Day 13 – April 17, 2014

I hit the unavoidable middle part of a trip when everything turns a gray shade of blah. I’m just driving and driving and driving. Scenery merges and passes by like the backdrop from a 50’s road movie.

The film I wanted to see got switched last night at Missoula’s historic Wilma theater to a film I already saw three weeks ago. Kids outside the theater queued to see a band called Yelawolf. The same band follows me the next night to Billings. I should save movie by enlisting as a band roadie.

Film quashed, I slept fitfully back in my Missoula Motel 6 to train whistles, a guy screaming down the hall, and growing anxiety over the road trip and my lack of career. What the hell am I doing in these little towns? What am I trying to prove? How much am I spending? Airplanes are starting to look convenient.

I breakfasted again at Missoula’s most excellent Parisian bakery, then hit the road east. Now that I have called your frumpy sisters Bozeman and Billings, I quite like you Missoula.
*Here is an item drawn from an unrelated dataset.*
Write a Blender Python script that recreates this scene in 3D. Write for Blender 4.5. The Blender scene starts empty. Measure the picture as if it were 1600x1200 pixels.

I stopped in Bozeman to commune with my people, the dinosaurs, at the Museum of the Rockies. Montana has some of the world’s best dinosaur digging because Montana was a bustling lakeshore during the Paleozoic Era, increasing the odds that shore sediment rapidly covered dead dinosaurs. Furthermore, the Montanan rocks have been neither eroded up from the top nor melted down by submersion. Dig in much of Montana and you’ll find a fossil–not necessarily a dinosaur as more recent plant and vertebrate fossils also abound.

I was surprised at the high level of explanations at The Museum of the Rockies. This is a museum for adults. New stuff I learned: dinosaurs were likely warm-blooded; tails did not drag on the ground; the tyrannosaurus rex was a scavenger–there were smaller, better killers than the Rex; many of those odd dinosaur features like the triceratops crest, stegosaurus paddles, and horns were for sexual distinction and age recognition–not for fighting. As the triceratops grew, its horns turned from upwards to downwards and its crest bone formed two large holes not for strength but for lightness.

The museum shows a mixture of actual fossils and casts. Most of the exhibited fossils looked dark black, but fossil color depends on sediment. In a sequestered small room, lab-coated geologists actively cleaned rocks. I wanted to romp and roar in the dinosaur play area, but the silly sign said for children up to 8. Their children’s stegosaurus puzzle looked fun. I got inspired to make four more light-up dinosaur outfits.

On the picnic tables outside the museum, I gnaw on salami, hard cheese, and a French baguette from Missoula. I can pretend I’m a scavenging T. Rex.